「二人のロードムービーを作ってみたかったのかな?」ガントレット parsifalさんの映画レビュー(感想・評価)
二人のロードムービーを作ってみたかったのかな?
当時、愛人のソンドラ・ロックとイーストウッドとが、警察に追い回されながら腐敗した上司を告発(復讐)するために、パトカーやバイク、貨物列車、バスに乗り換えて市庁舎を目指すロードムービー。「ゲッタウェイ」と「俺たちに明日はない」を足して2で割ったような映画。はみ出し者同士で、最初はいがみ合ってばかりいる二人だが、襲撃される度に仲が深まって、愛が生まれていく。娼婦役のマリー(ソンドラ・ロック)は、大卒で娼婦。彼よりも頭が回る設定。きっと二人で逃げるシーンも楽しかったのだろうなって思わされた。貨物列車なんかでは、ショックリーが貨車に繋ぎ止められるのだが、マリーが上着を脱いで自分の方に暴漢を引き寄せ襲われる。それやるなら、彼が繋がれる前だよねって。ソンドラ・ロックという愛人に対する扱いが、どの映画でも酷いです。イーストウッドは、女に対してサディステックな感情を持っているのかもしれません。或いは、そういう関係から始まって、更に女との関係は深まるというような。ただ、彼の映画なら普通は早々に手を出すのだが、最後まで手を出さない設定になっているのは、彼女に惚れていたからなのかな。

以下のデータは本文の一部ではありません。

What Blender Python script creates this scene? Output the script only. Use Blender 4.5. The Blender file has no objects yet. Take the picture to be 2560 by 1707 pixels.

バスに8mmの鋼板を搭載して自分たちを守るようにして突破しようとするが、突っ込みどころが満載すぎる。乗っ取られたバスの運転手も乗客も逃げない、通報しない、道順を教える、何故タイヤを撃ったり、車両で前に進ませないようにしない等など。最後、裁判所の前で止まったバスから出てくる二人を誰も撃たないし。???の連続。銃撃シーンは、凄まじい銃弾の雨あられでこれでもかって程。そういう単純な志向の映画でした。挑戦的な映画なのだけれど、イーストウッドの作品としては、自分はちょっとね。
ただ、二人が警察に追われるロードムービーを撮りたかった、二人の愛の記念にってところでしょうか。